Take Care of My Cat


Take Care of My Cat    êêê ½  Stars.   Not Rated
Reviewed by Shelley Cameron
The Truth About Cats and Dogs

Doo-na Bae: Tae-hee
Yo-won Lee: Hae-joo
Ji-young Ok: Ji-young
Director: Jae-eun Jeong
In Korean with English subtitles.  Coming of Age drama.    112 minutes.

This refreshingly unsentimental film from Korean director Jae-eun Jeong portrays the bumpy road into almost-adulthood of five young women.  Beginning with a snapshot of their carefree, giggling school days, they have been best friends in the industrial seaport city of Incheon, a commuter train ride away from the big city mecca of Seoul.  During the first years following high school, their paths diverge ever wider.  With tenderness and pathos, they get some hard lessons about the fairness of life and the nature of friendship.  At times deceptively gentle, it carries an ache that rings with sturdy authenticity of that bittersweet time when adolescent friends, who had so recently shared almost every waking moment, retreat into the past.

Hae-joo has landed an entry-level job at a brokerage firm in the city.  She is the prettiest, and has left a boyfriend back in Incheon.  She relishes the dream that she will soon be one of the hip young professionals.  Thoroughly self absorbed, she enjoys seeing her friends but prefers it on her terms and on her turf.  When they get together for Hae-joo's birthday, Ji-young gives her a kitten she has found on the street.  The cat gets passed from one home to another and becomes a metaphor for the lives of these young women whose lives have been set inexorably in motion.  Once the closest two members within the group, Ji-young and Hae-joo are rapidly becoming polar opposites.

Without parents, Ji-young lives with and cares for her ailing grandparents in a dilapidated shanty.  She's had no luck finding a job.  Her situation and prospects are the most dismal of the five, even though her talent as a graphic artist displays the truest promise.  Tae-hee lives with her large family and works without pay in her autocratic father's spa.  She has her best moments since school talking with and typing poetry for a gentle young man with cerebral palsy.  She talks of leaving the family home but feels trapped by economics and duty.  The other two members of the group are Bi-ryu (Eun-shil Lee) and Ohn-jo (Eun-joo Lee), twin sisters who have formed a little business making jewelry and selling it on the street.  They seem to cope mostly by maintaining Pollyanna smiles and good cheer at all times.  They round out the genuineness of the group but the film revolves around the other three.

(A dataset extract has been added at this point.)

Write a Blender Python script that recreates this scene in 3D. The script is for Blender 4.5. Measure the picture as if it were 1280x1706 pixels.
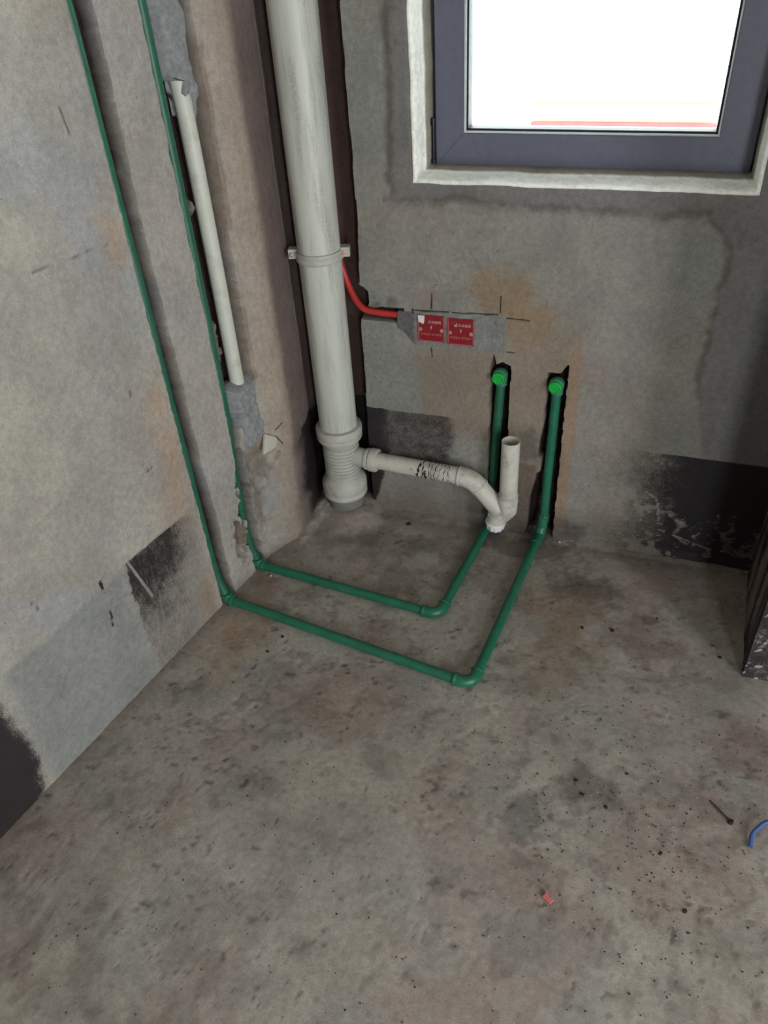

The sometimes brutal, sometimes amusing and always sincere actions and encounters of the girls, as they face the realities of life after leaving the protection of childhood, are drawn with affection and not without some humor.  They strive to make the best of things but director/writer Jeong doesn't attempt to sugar coat the legitimacy of their concerns.  Making this particularly effective is the fact that there is little intrusion from the typical teen preoccupation with boyfriends or parents to cloud its touching core. The sometimes dreary mood, created as much by the setting in the gray streets, alleys and waterfront of Incheon, is almost as much another character as are the ubiquitous cell phones always at hand.  The text messages from one friend to another are displayed on the screen almost as prominent paintings on the wall.  The changing relationships between the friends as they try to move forward knowing they are losing the intimacy and camaraderie they once shared, is like Tee Tee the cat who is using up some of his nine lives and yet survives.  Although dogs are more highly prized in Korean culture, Jeong chose a cat to punctuate the emerging wanderlust and independence of these heartfelt characters.  In her first feature film, she strikes a sweet and satisfying, but never saccharine balance and is a director to watch.